Paul Weiss' Roberta Kaplan
Diego M. Radzinschi/NLJ
Bancroft's Paul Clement
Photo: Diego M. Radzinschi / NLJ
Just before signing the Defense of Marriage Act into law in 1996, President Bill Clinton said, "I have long opposed governmental recognition of same-gender marriages and this legislation is consistent with that position."
Earlier this month, Clinton said he had changed his mind and now thinks Section 3 of the law defining marriage as between a man and a woman is unconstitutional. "We understand that, while our laws may at times lag behind our best natures, in the end they catch up to our core values," he wrote in a Washington Post op-ed.
As the U.S. Supreme Court takes up the issue in the case of U.S. v. Windsor March 27, it is faced with dozens of briefs from groups of former military officials, intelligence officers and even a bankruptcy judge among others urging it to strike down the law. The question is whether the justices and especially Anthony Kennedy will agree with Clinton that the time has come to change course.
"It is unfair to have two classes of marriage and to make same-sex couples second-class citizens," said Roberta Kaplan of Paul, Weiss, Rifkind, Wharton & Garrison, who will argue on behalf of Edith Windsor, who had to pay $363,000 in estate taxes when her spouse, Thea Spyer, died a tax that opposite-sex married couples don't have to pay.
But veteran advocate Paul Clement of Bancroft, who will defend the law before the court, says Congress was entitled to define marriage as it chose to for the purpose of allocating federal benefits and programs. "It does so not by singling out any category of relationships for specific exclusion, but rather by clarifying what marriage means for purposes of federal law," he said. Clement represents the House Republican-led Bipartisan Legal Advisory Group, which stepped in after the Obama administration announced in 2011 that it would not defend Section 3.

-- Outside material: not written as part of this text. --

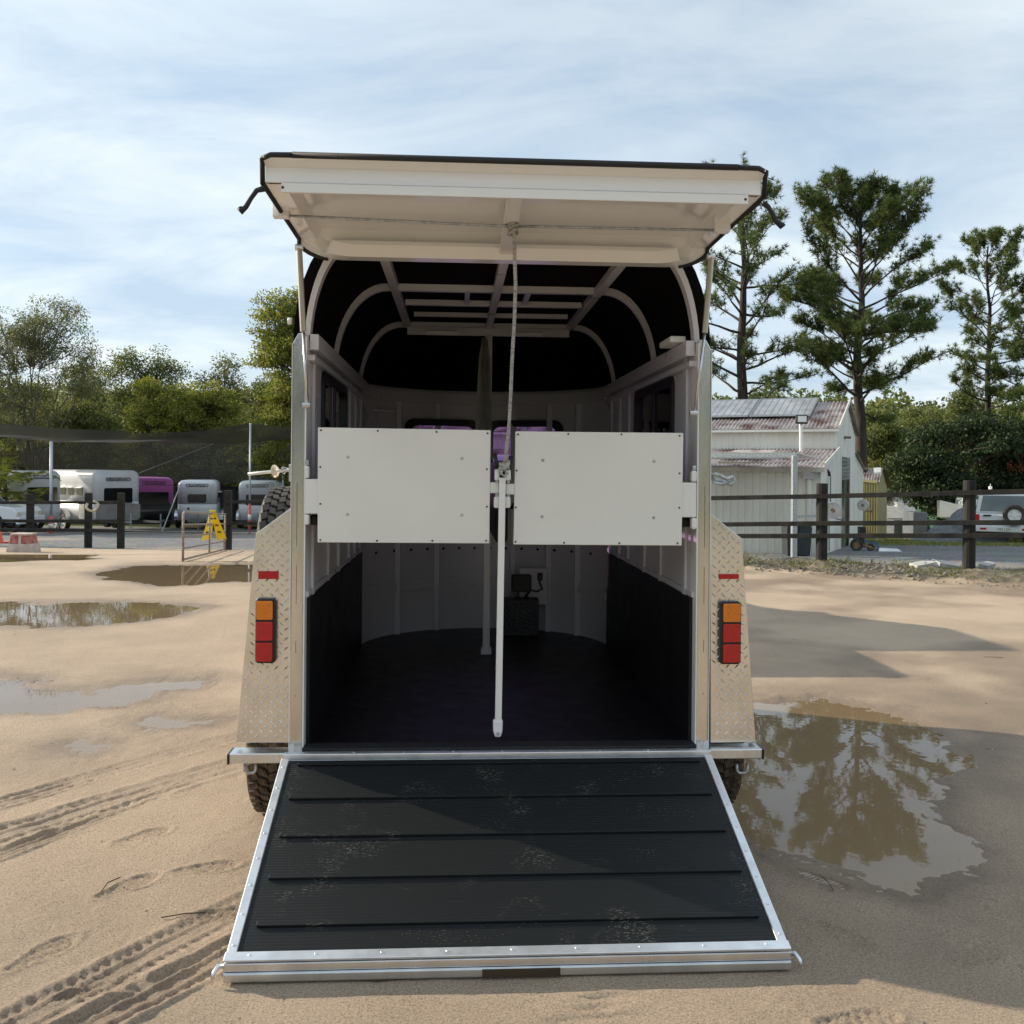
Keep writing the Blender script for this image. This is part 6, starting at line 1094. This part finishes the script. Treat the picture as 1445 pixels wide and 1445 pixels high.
def broad(seed, ell, ncl=130, H=10, crad=(0.45, 0.85), nleaf=170, ll=0.16, lw=0.055, r0=0.22, fork=0.28, droop=0.25, tight=0.45, nlimb=8, wisp=0.0):
    """ell: list of (x, y, z, rx, ry, rz, weight) in metres"""
    r = np.random.default_rng(seed); segs = []; E = np.array(ell, float); wt = E[:, 6] / E[:, 6].sum(); ch = r.choice(len(E), ncl, p=wt); d = rdir(r, ncl); rad = r.uniform(0.12, 1, ncl) ** tight; C_ = E[ch, :3] + d * rad[:, None] * E[ch, 3:6]
    C_[:, 2] = np.maximum(C_[:, 2], fork * H * 0.55); f0 = np.array([r.normal(0, .15), r.normal(0, .15), H * fork])
    tz = np.linspace(0, 1, 5)
    for i in range(4): segs.append((f0 * tz[i], f0 * tz[i + 1], r0 * (1.2 - .4 * tz[i]), r0 * (1.2 - .4 * tz[i + 1])))
    hubs = C_[r.choice(ncl, nlimb, replace=False)] * 0.72 + f0 * 0.28
    def curve(a, b, ra, rb, n, jit):
        pts = [a]; mid = (a + b) / 2 + np.array([0, 0, -0.0]) + r.normal(0, jit, 3); mid[:2] = mid[:2] * 1.0 + (b[:2] - a[:2]) * -0.12
        for k in range(1, n + 1): t = k / n; pts.append((1 - t) ** 2 * a + 2 * t * (1 - t) * mid + t * t * b + r.normal(0, jit * .12, 3) * (k < n))
        for k in range(n): segs.append((pts[k], pts[k + 1], ra + (rb - ra) * k / n, ra + (rb - ra) * (k + 1) / n))
        return pts
    limbs = [curve(f0, h_, r0 * .55, r0 * .2, 6, 0.35) for h_ in hubs]; LP = np.array([p for l2 in limbs for p in l2[2:]])
    for c in C_:
        dd = np.linalg.norm(LP - c, axis=1) + np.maximum(0, LP[:, 2] - c[2]) * 1.5; q = LP[np.argmin(dd)]; curve(q, c, r0 * .13, 0.012, 4, 0.2)
    sz = r.uniform(*crad, ncl); n = (nleaf * (sz / np.mean(crad)) ** 2).astype(int); I = np.repeat(np.arange(ncl), n); m = len(I); dl = rdir(r, m); rr = r.uniform(0, 1, m) ** 0.45; off = dl * (rr * sz[I])[:, None]; off[:, 2] *= 0.72
    off[:, 2] = np.where(off[:, 2] < 0, off[:, 2] * (0.55 + wisp), off[:, 2]); P0 = C_[I] + off
    D0 = dl * .5 + rdir(r, m) * .8 + np.array([0, 0, -droop]); D0 /= np.linalg.norm(D0, axis=1, keepdims=True); V1, F1 = leaves(P0, D0, ll * r.uniform(.6, 1.25, m), lw * r.uniform(.7, 1.3, m), r); V2, F2 = tubes_np(segs, 5); return (V1, F1), (V2, F2)
def make_tree(name, label, cat, b, data, lm, bm__, grp=None, rz=0, sc=1):
    (V1, F1), (V2, F2) = data; o = thing(name, label, cat, b, rz, grp); o.scale = (sc,) * 3; link('trunk', np_mesh('trunk', V2, F2, M[bm__], 4), o); link('crown', np_mesh('leaves', V1, F1, M[lm], 4), o); return o
GL = 'trees beyond the parked horse trailers'
def tr_at(px, D, dz=0.1): b = at(px, D); b.z -= dz; return b
# big gum, left
Hh = P(55, 395, 50).z - tr_at(55, 50).z
e1_ = [(-1.6, 0, Hh * .72, 2.4, 2.0, 2.6, 1.2), (0.6, 0, Hh * .80, 1.9, 1.8, 2.0, 1.1), (2.2, 0, Hh * .62, 1.6, 1.6, 1.8, .8), (-.4, 0, Hh * .42, 3.0, 2.4, 2.0, 1), (-3.2, 0, Hh * .55, 1.8, 1.8, 2.6, .7)]
make_tree('gum_tree', 'tallest grey-green gum tree with fine upright branches at far left', 'tree', tr_at(50, 50), broad(101, e1_, 260, Hh, (0.35, 0.75), 105, 0.17, 0.05, 0.13, 0.16, 0.5, .5, 16, .5), 'leaf_gum', 'bark_gum', GL)
def ytree(name, label, px, D, ytop, wpx, seed, lm, bk, H_el=None, **kw):
    b = tr_at(px, D); H = P(px, ytop, D).z - b.z; hw_ = wpx / 2 * D / F; r = np.random.default_rng(seed + 5)
    el = [(0, 0, H * .62, hw_ * .95, hw_ * .8, H * .34, 1.4), (-hw_ * .35, 0, H * .80, hw_ * .5, hw_ * .5, H * .18, .7), (hw_ * .3, 0, H * .76, hw_ * .55, hw_ * .5, H * .17, .7), (hw_ * .5, 0, H * .42, hw_ * .6, hw_ * .6, H * .22, .6), (-hw_ * .5, 0, H * .40, hw_ * .6, hw_ * .6, H * .22, .6)]
    el = [(a[0] + r.normal(0, .1) * hw_, 0, a[2], a[3], a[4], a[5], a[6]) for a in el]
    return make_tree(name, label, 'tree', b, broad(seed, el, H=H, **kw), lm, bk, GL)
ytree('gum_tree', 'rounded gum tree with russet tips right of the tallest one', 208, 58, 480, 130, 111, 'leaf_olive', 'bark_dark', ncl=130, nleaf=130, ll=0.2, lw=0.07, crad=(.5, .95), wisp=.3)
ytree('gum_tree', 'dark gum tree filling the gap behind the tallest gum', 132, 62, 505, 140, 112, 'leaf_olive', 'bark_dark', ncl=120, nleaf=130, ll=0.22, lw=0.08, crad=(.5, 1.0))
ytree('leafy_tree', 'bright yellow-green bushy tree above the middle of the shade sail', 228, 50, 533, 120, 113, 'leaf_bright', 'bark_dark', ncl=190, nleaf=150, ll=0.13, lw=0.07, crad=(.32, .6), droop=.0, tight=.3)
ytree('leafy_tree', 'bright yellow-green tree nearer the silver trailer', 300, 50, 528, 110, 114, 'leaf_bright', 'bark_dark', ncl=180, nleaf=150, ll=0.13, lw=0.07, crad=(.32, .6), droop=.0, tight=.3)
ytree('gum_tree', 'small open gum tree with pale leaves behind the bushy trees', 322, 57, 493, 90, 115, 'leaf_gum', 'bark_gum', ncl=70, nleaf=110, ll=0.2, lw=0.07, wisp=.3)
ytree('gum_tree', 'tall green gum tree close to the left edge of the silver trailer', 418, 44, 392, 120, 116, 'leaf_bright', 'bark_gum', ncl=260, nleaf=190, ll=0.16, lw=0.07, crad=(.35, .75))
ytree('gum_tree', 'dark green tree between the bushy trees and the silver trailer', 382, 53, 520, 90, 117, 'leaf_olive', 'bark_dark', ncl=90, nleaf=150, ll=0.18, lw=0.07)
ytree('gum_tree', 'dense dark tree low at the far left', 10, 56, 520, 150, 118, 'leaf_olive', 'bark_dark', ncl=120, nleaf=150, ll=0.2, lw=0.08)
ytree('leafy_tree', 'low olive tree under the tallest gum', 118, 52, 560, 120, 119, 'leaf_olive', 'bark_dark', ncl=90, nleaf=170, ll=0.17, lw=0.08)
# shared small tree meshes for the back rows
VAR = []
for i, lm in enumerate(('leaf_olive', 'leaf_gum', 'leaf_bright', 'leaf_olive')):
    hw_ = 2.6; H = 7.5; el = [(0, 0, H * .62, hw_, hw_, H * .3, 1.4), (-1.2, .3, H * .8, 1.4, 1.4, 1.2, .7), (1.1, -.5, H * .76, 1.4, 1.4, 1.3, .7), (1.4, 0, H * .36, 1.5, 1.5, 2.0, .7), (-1.4, 0, H * .34, 1.5, 1.5, 2.0, .7)]
    (V1, F1), (V2, F2) = broad(200 + i, el, 85, H, (0.55, 1.0), 115, 0.24, 0.11, 0.16, .22)
    VAR.append((np_mesh('leaves', V1, F1, M[lm], 4), np_mesh('trunk', V2, F2, M['bark_dark'], 4)))
def back_tree(px, D, H, i, label, grp, sc=None):
    b = tr_at(px, D); o = thing('background_tree', label, 'tree', b, rng.uniform(0, 6.28), grp); k = H / 7.5; o.scale = (k * rng.uniform(.9, 1.2), k * rng.uniform(.9, 1.2), k); link('crown', VAR[i][0], o); link('trunk', VAR[i][1], o); return o
for k in range(26):
    px = -150 + k * 31 + rng.uniform(-8, 8); back_tree(px, 66 + rng.uniform(-4, 5), rng.uniform(6.2, 8.2), k % 4, 'mid-sized tree in the wooded row beyond the parked horse trailers', 'row of trees beyond the parked horse trailers')
for k in range(22):
    px = -140 + k * 32 + rng.uniform(-8, 8); back_tree(px, 54 + rng.uniform(-2, 3), rng.uniform(3.6, 5.0), (k + 1) % 4, 'low shrubby tree seen through the shade sail', 'shrubs seen through the shade sail')
# right: dark spreading tree, hill trees
Hd = P(1380, 585, 38).z - tr_at(1380, 38).z
ed = [(0, 0, Hd * .62, 3.2, 2.4, 1.6, 1.6), (-1.9, -.4, Hd * .48, 1.5, 1.4, 1.2, .8), (1.9, 0, Hd * .6, 1.8, 1.8, 1.7, .8), (0.4, 0, Hd * .85, 1.9, 1.6, .8, .6), (-.8, -.3, Hd * .35, 2.0, 1.4, .9, .6), (4.0, 0, Hd * .55, 2.0, 1.8, 1.8, .6)]
make_tree('shade_tree', 'dark spreading tree overhanging the tarpaulin and white four wheel drive', 'tree', tr_at(1372, 38), broad(301, ed, 200, Hd, (.4, .8), 190, .15, .09, .2, .25, .3), 'leaf_dark', 'bark_dark')
ytree('gum_tree', 'rounded gum standing on the skyline left of the slender pine', 1365, 75, 545, 62, 302, 'leaf_olive', 'bark_dark', ncl=80, nleaf=150, ll=.24, lw=.11)
ytree('gum_tree', 'low grey-green tree showing above the solar panels', 1085, 45, 534, 60, 303, 'leaf_gum', 'bark_dark', ncl=60, nleaf=140, ll=.16, lw=.06)
ytree('gum_tree', 'green tree just right of the cream shed gable behind the pines', 1250, 48, 585, 90, 304, 'leaf_olive', 'bark_dark', ncl=80, nleaf=170, ll=.18, lw=.08)
ytree('shrub', 'russet shrub at the right edge beyond the four wheel drive', 1440, 37, 612, 18, 305, 'frond_red', 'bark_dark', ncl=9, nleaf=40, ll=.2, lw=.05, crad=(.2, .4))
for k in range(44):
    row = k % 4; D = (62, 78, 98, 125)[row] + rng.uniform(-5, 5); px = 560 + (k // 4) * 95 + row * 24 + rng.uniform(-14, 14)
    back_tree(px, D, rng.uniform(5.4, 7.0) * (1 + .14 * row), k % 4 if row else (0, 3)[k % 2], 'bushy tree on the wooded slope beyond the sheds', 'trees on the slope beyond the sheds')
# far forest as one mass
(V1, F1) = (np.zeros((0, 3)), None); r = np.random.default_rng(77); pts = []
for k in range(620):
    D = r.uniform(135, 330); X = r.uniform(-0.62, 0.75) * D; b = CD(X, D, 0); z0 = Zt(b); hh = r.uniform(7, 12); n = 230; d = rdir(r, n); pts.append(np.array([b.x, b.y, z0 + hh * .55]) + d * np.array([3.6, 3.6, hh * .5]) * (r.uniform(.5, 1, n) ** .4)[:, None])
pts = np.concatenate(pts); D0 = rdir(r, len(pts)); V1, F1 = leaves(pts, D0, np.full(len(pts), 0.85), np.full(len(pts), 0.6), r)
link('far_forest', np_mesh('far_forest', V1, F1, M['leaf_olive'], 4), kind='stuff', label='far wooded hills along the horizon', cat='forest')
# trees and scrub behind the viewer, mirrored in the polished metal
for k in range(16):
    a = R(180 + (k - 7.5) * 11); D = 26 + rng.uniform(-3, 4); b = CAM + Vector((math.sin(a) * D, math.cos(a) * D, 0)); o = thing('background_tree', 'tree standing behind the photographer, outside the view', 'tree', (b.x, b.y, -0.1), rng.uniform(0, 6), 'trees behind the photographer'); o.scale = (1, 1, rng.uniform(.75, 1.05)); link('crown', VAR[k % 4][0], o); link('trunk', VAR[k % 4][1], o)
# palm-like shrub at left edge
pf = at(6, 28); PS = thing('palm_shrub', 'yellow-green palm-like shrub at the left edge behind the utility vehicle', 'shrub', tr_at(6, 34.2)); r = np.random.default_rng(9); V_ = []; Fv = []
for k in range(46):
    az = r.uniform(0, 6.28); el_ = r.uniform(0.2, 1.35); ln = r.uniform(.9, 1.6); base = np.array([r.normal(0, .35), r.normal(0, .35), r.uniform(.5, 2.2)]); d = np.array([math.cos(az) * math.cos(el_), math.sin(az) * math.cos(el_), math.sin(el_)])
    m = 26; t = np.linspace(.1, 1, m); sp_ = base + d * (t * ln)[:, None] + np.array([0, 0, -1]) * (t ** 2 * .45 * ln)[:, None]; sd = np.cross(d, [0, 0, 1]); sd /= np.linalg.norm(sd)
    for s in (-1, 1):
        Dd = sd * s * .8 + d * .6 + np.array([0, 0, -.25]); Dd = np.tile(Dd / np.linalg.norm(Dd), (m, 1)) + r.normal(0, .08, (m, 3)); a_, b_ = leaves(sp_, Dd, .34 * np.sin(t * 3) + .05, np.full(m, .045), r); Fv.append(b_ + sum(len(q) for q in V_)); V_.append(a_)
link('fronds', np_mesh('fronds', np.concatenate(V_), np.concatenate(Fv), M['leaf_palm'], 4), PS)
MB().tube([(0, 0, -.1), (0.05, 0, 1), (0, .05, 2.2)], [.12, .09, .05], 8).build('stem', M['bark_dark'], PS)
# grass tufts: along the bank, by the far gravel edge
r = np.random.default_rng(55); n_ = 5200; u = r.uniform(-1.5, 14, n_); q = r.normal(0.15, 0.4, n_); keep = fbm(u, q, 1.3, 3, 88) > 0.02; u, q = u[keep], q[keep]; X = fa[0] + fd[0] * u + fn[0] * q; D = fa[1] + fd[1] * u + fn[1] * q
g1 = np.stack([CAM.x + RGT.x * X + FWD.x * D, CAM.y + RGT.y * X + FWD.y * D, 0.085 + 0 * X], 1); Dn = r.uniform(28, 40, 9000); Xn = Dn * r.uniform(.33, .62, 9000); g2 = np.stack([CAM.x + RGT.x * Xn + FWD.x * Dn, CAM.y + RGT.y * Xn + FWD.y * Dn, 0 * Xn], 1); g2[:, 2] = terr(g2[:, 0], g2[:, 1]) - .01
gg = np.concatenate([g1, g2]); K = 3; P0 = np.repeat(gg, K, 0) + np.concatenate([r.normal(0, .02, (len(gg) * K, 2)), np.zeros((len(gg) * K, 1))], 1); Dd = rdir(r, len(P0)) * .6; Dd[:, 2] = 1; Dd /= np.linalg.norm(Dd, axis=1, keepdims=True); V1, F1 = blades(P0, Dd, r.uniform(.03, .10, len(P0)), r.uniform(.006, .016, len(P0)), r)
link('grass', np_mesh('grass', V1, F1, M['grass'], 3), kind='stuff', label='sparse grass along the dirt bank and the verge', cat='grass')
print('tris', sum(len(o.data.loops) - 2 * len(o.data.polygons) for o in bpy.data.objects if o.type == 'MESH'), 'unique', sum(len(m.loops) - 2 * len(m.polygons) for m in bpy.data.meshes))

On issues like the death penalty, the court often takes a headcount of states to see which way the country is trending. On that score, with only nine states and the District of Columbia legalizing same-sex marriage, the outlook may be bleak for those who want to see same-sex marriage given constitutional protection.
But Kaplan plans to turn that into an advantage, by focusing on those nine states and arguing that what she is asking the court to do is "not a big deal" often a winning strategy before a court that likes to take baby steps. She will argue that DOMA should be overturned because of the adverse effect it has on the gay couples who are legally married in those states. Briefs have identified more than 1,100 statutes where being married in the eyes of the federal government makes a difference even for those same-sex couples who were legally married.
Opponents of DOMA are also hoping that the broad range of support, as reflected in the array of amicus briefs, will persuade the court that erasing DOMA will even the federal playing field without disrupting society, while allowing states to keep or change their marriage laws as they choose.
Take, for example, the brief on behalf of former military officials written by veteran advocate Carter Phillips of Sidley Austin. He argues that treating gay couples equally is an important component of "family readiness," which in turn boosts military readiness. "DOMA threatens the core of the military's mission and culture," the brief asserts a remarkable statement, given the military's general hostility to gays in the not-too-distant past.
"Hopefully, what the amici demonstrate is that the nation has become quite comfortable with gay marriage and with the notion that fundamental fairness dictates not arbitrarily treating those relationships as somehow less deserving in the eyes of the law," Phillips said.
SHOTGUN WEDDINGS
For his part, Clement is advancing another argument that at least one commentator has described as the "shotgun wedding" justification for reserving the institution of marriage for opposite-sex couples only. Clement's brief notes "the undeniable and distinct tendency of opposite-sex relationships to produce unplanned and unintended pregnancies." That tendency is not a problem for gay couples, he says, because for them, "substantial advance planning is required" to produce a child.
That difference, he continues, makes it rational for government to make marriage unique and attractive for male-female couples only, as a way of encouraging them to raise unplanned children within a marriage. Having unintended children outside of marriage "poses a burden to society," Clement wrote. Patt Morrison, a columnist for the Los Angeles Times, summed up the argument this way: "Shotgun weddings are preferable to gay marriages."
Though this argument is offered as a "rational basis" rationale, some supporters of DOMA view it as a justification that will hold up even if the court adopts a higher level of scrutiny. "It gets us over the heightened-scrutiny hump," said John Eastman of Chapman University School of Law, a key member of the pro-DOMA legal team.
DOMA opponents think they can convince the court to overturn the law under any level of scrutiny, high or low. The difference between same- and opposite-sex couples in terms of their tendency to produce unplanned children, Kaplan's brief states, is a thin reed on which to justify DOMA. "This one difference cannot explain the federal government's decision to impose a sweeping disability on married gay couples that excludes them from countless federal programs, and only harms their children."